Dans le détail, le Département des Pyrénées-Orientales, marqué par le plus fort taux de chômage de l’Hexagone (12,4 % au 3e trimestre 2024 selon l’Insee), est parvenu malgré une conjoncture défavorable à contenir le montant de sa dette (+38 %) ainsi que sa capacité de désendettement à 4,1 ans en 2025 contre 1,4 an en 2022.
De son côté, l’Ariège fait figure d’élève modèle avec une dette ramenée de 9,5 M€ fin 2022 à 0,4 M€ cette année et une capacité de désendettement pleine et entière. De quoi leur permettre de maintenir un haut niveau d’investissement. En quatre ans, celui-ci est passé de 48 M€ à 52 M€ pour le CD 09 et de 99 M€ à 120 M€ dans le CD 66.
Recentraliser certaines dépenses
Alors que cette expérimentation doit se poursuivre jusqu’à la fin de 2026 et qu’une extension du dispositif à d’autres départements sur des critères d’éligibilité actualisés est en pourparler, certains pourraient sauter le pas notamment en Occitanie compte tenu de l’effondrement des ressources tirées des DMTO. Alors que les dépenses sociales ne cessent, elles, de progresser.
Pour ne parler que du RSA, en Tarn-et-Garonne (266 000 habitants), il représente en 2025, d’après la CRC, une dépense annuelle de 7 262 € par bénéficiaire.
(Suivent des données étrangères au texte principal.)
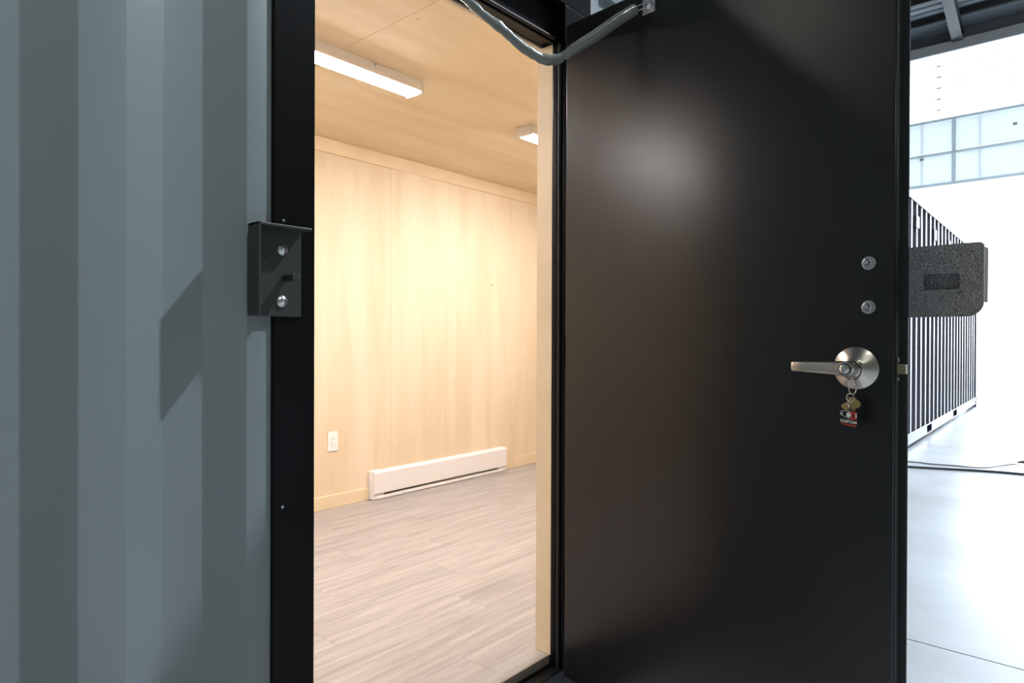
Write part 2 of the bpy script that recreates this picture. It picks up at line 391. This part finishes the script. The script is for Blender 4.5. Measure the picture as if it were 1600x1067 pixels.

À noter que dans sa réponse à ce rapport, le CD 82 avance d’autres chiffres, indiquant que « la notion de bénéficiaire varie selon les collectivités ». À fin 2025, il table sur une moyenne annuelle de 6 543 allocataires, pour une dépense de 6 597 €, soit un enveloppe globale dédiée estimée à 43,1 M€.
En comparaison, la Haute-Garonne a prévu de verser plus de 243 M€ d’allocations aux bénéficiaires du RSA, estimés au nombre de 38 000 en 2025. À noter que ces montants tiennent compte de la revalorisation du revenu de solidarité active de 4,6 % en avril 2024.
[1] La capacité de désendettement représente le nombre d’années nécessaires pour le remboursement complet de la dette par l’épargne brute d’une collectivité. Elle se calcule en divisant le montant de l’emprunt restant par l’épargne dégagée annuellement.